1.1978400-3029807913
An official holds a diamond-studded piece of jewellery seized by the government from former first lady Imelda Marcos. Image Credit: AFP

Manila: Government agencies have prepared to auction off the jewellery of former first lady Imelda Marcos after the Apex Court forfeited one of three seized collections in favour of the government, sources said.

“The government must get similar rulings from the Supreme Court on two other collections that were seized in 1986,” a source from the office of Reynaldo Munsayac, head of the Presidential Commission on Good Government (PCGG), told Gulf News.

In a decision, written by Chief Justice Maria Lourdes P.A. Sereno on January 18, (but belatedly released on February 13), the Supreme Court (SC) affirmed the ruling of the Sandiganbayan anti-graft court in 2014 that the ‘Malacanang Collection’ of Marcos, estimated between $110,055 (Dh404,210) and $153,089 (Dh562,265), was ill-gotten and should be forfeited in favour of the government.

It was in response to the claim of Marcos and her daughter Irene Marcos-Araneta, that the Sandiganbayan anti-graft court ruling initially in 2009, and later in 2014, was not just.

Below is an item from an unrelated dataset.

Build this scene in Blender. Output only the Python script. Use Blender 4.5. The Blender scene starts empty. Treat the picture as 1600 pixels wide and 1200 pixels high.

Confiscated from the presidential palace after the former first family was ousted by a people-backed military mutiny in 1986, the ‘Malacanang Collection’ included well-set semi-precious stones made into belts, brooches, and earrings; white diamonds in gold tiaras; pink diamonds in gold bracelets; and diamond in gold buckle. The PCGG kept them in the vaults of the Central Bank of the Philippines.

Estimating that the legal income of the Marcoses from 1966 to 1986 was $304,372.43, the Apex Court said, “The assailed [complained about] partial summary judgement dated 13 January 2014 and Resolution dated 11 June 2014 rendered by the Sandiganbayan are affirmed.”

“Whenever any public officer or employee has acquired during his incumbency an amount of property which is manifestly out of proportion to his salary as such public officer or employee and to his other lawful income and the income from legitimately acquired property, said property shall be presumed prima facie to have been unlawfully acquired,” the High Court argued. “Petitioners [Marcos and her daughter] failed to satisfactorily show that the properties were lawfully acquired; hence, the prima facie presumption that they were unlawfully acquired prevails,” it said.

The two other seized Marcos jewelleries are called Hawaii Collection (seized by the US customs) and Roumeliotes Collection. All three seized collections were estimated earlier at $21 million

The former strongman was said to have stolen $15 to $25 billion in ill-gotten wealth, but the Philippine government failed to raise this in court and he was never convicted of plunder — there is a law that prohibits the filing of a case against a person in absence.

But the PCGG managed to recover alleged ill-gotten wealth starting 1986, because former Marcos allies negotiated to return properties and shares that they fronted for the former strongman. The Swiss government also returned to the Philippine government $625 million from foundations that were traced to the former Philippine strongman.

Marcos died while living in exile in Hawaii in 1989. Former president Corazon Aquino allowed the surviving Marcos family members to return in Manila in 1991. Many of them ran for government offices. Imelda Marcos is now a congresswoman in the House of Representatives.

Former senator Ferdinand Marcos Junior filed a complaint about election fraud — after he lost by a small margin to Vice President Leni Robredo. The case is still pending. When the younger Marcos campaigned before the May 2015 elections, he refused to apologise for alleged wrongdoings of his parents.